Bölüm 1 - Senden Önce, Senden Sonra

"Mezuniyet töreninde seni izleyen, sana aşık bir çift göz olucak. bu aşk sonsuz aşkım" yazmıştı bir mesajında. Evet, sonunda okulum bitiyor, mezun oluyordum. Mezuniyet günü benim için hep, sanki hiç ulaşamayacağım bir gün gibiydi. Okul hayatımdaki iniş-çıkışlardan dolayı, okula başlamamdan tam altı sene sonra bitiriyordum okulu. İyisiyle kötüsüyle geçmişti altı yıl.
O gün bir telaş, bir heyecan kaplamıştı içimi. Okula gidip tören saatinin gelmesini beklerken, arkadaşlarla fotoğraf çektiriyor, mezun olmanın verdiği sevinçle objektife gülümsüyordum. Sonunda bitmişti okulum, yıllardır beklediğim bu an gelmişti. Bir zamanlar beklediğimiz bu an. Okulum, beraber yaşamamızın önündeki en büyük engellerden biriydi. Bizi ayrı şehirlerde olmaya zorlayan, değiştiremeyeceğim bir etkendi. Okulumu bitirmemdeki en büyük etken bu durumun bir an önce sona ermesini sağlamak, O'nunla hep beraber olmaktı. Ama O yoktu artık. Hayatımda değildi. O gün törende bana aşık bir çift göz yoktu. Hep hayal etmiştim o gün yanyana olmayı, mezuniyet sevincini paylaşmayı, artık hep birlikte olmamızın ilk adımını kutlamayı. Yanımda olmayı bırak, mezuniyetimi tebrik bile etmedi. İçimde hâlâ barınmakta olan sevgisi, bu günden yeterince zevk almamı engelleyen bir güç gibiydi.
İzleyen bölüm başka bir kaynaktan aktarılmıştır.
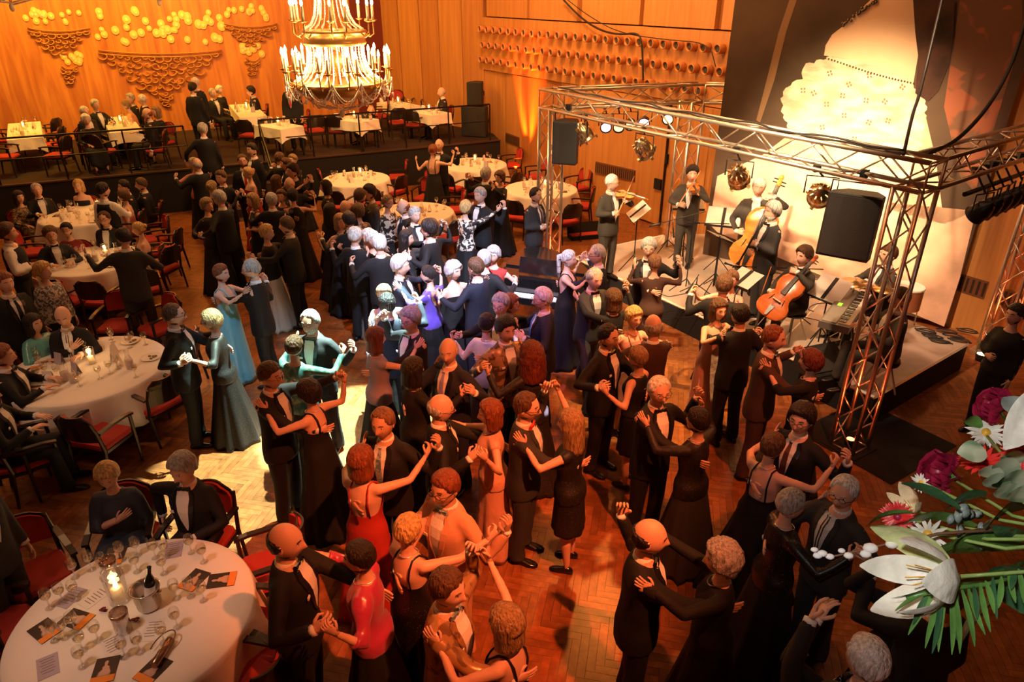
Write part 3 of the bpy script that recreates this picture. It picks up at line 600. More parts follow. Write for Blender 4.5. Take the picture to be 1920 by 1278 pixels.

Hele bir de canını sanki dikenler üzerinde yürüyormuşcasına her saniye acıtan gerçekler, yüzümdeki tebessümü gölgeliyordu. İlk ayrıldığımız zamanlarda kendime hep "O'nsuz okulum bitmiş ne faydası var artık" diye soruyordum. Hayatımın anlamını, O'nunla beraber yitirmiştim ve geri kazanmak hiç de kolay değildi.
Evet, bana aşık bir çift göz yoktu belki ama beni seven bir sürü insan vardı yanımda. Ailem benimle beraberdi, Mehmet bu mutlu günümde beni yalnız bırakmamıştı, birlikte birçok anımız olan sınıf arkadaşlarımla belki de son kez bir aradaydık. Tören göz açıp kapayıncaya kadar geçti aslında. Kepleri havaya fırlatmamızın hiç bu kadar değişik hissettireceğini düşünmemiştim. Mezundum artık, önümde kocaman bir hayat beni bekliyordu. Tabi geride bıraktığım bir o kadar büyük bir hayatın ardından... Anladım ki, yaşam boyu insan yalnız da olsa, bir birlikteliği de olsa, bir şekilde yalnızlığa mahkum oluyor. Birey olarak her birimizin gayeleri farklı. Bir süre sonra seninle beraber yürümek istemeyenler, farklı yolları seçebiliyor. Yol ayrımında gidenin arkasından bakmak yerine kendi yolunda devam etmek en iyisi galiba. Eski alışkanlıkları bırakması nasıl zorsa, bunu başarmak da bir o kadar zor. Çocukluğumdan beri yediğim tırnaklarımı, ayrıldığımız gün aldığım bir kararla artık yememeyi başarabildiysem, bunu da başarabilirdim değil mi?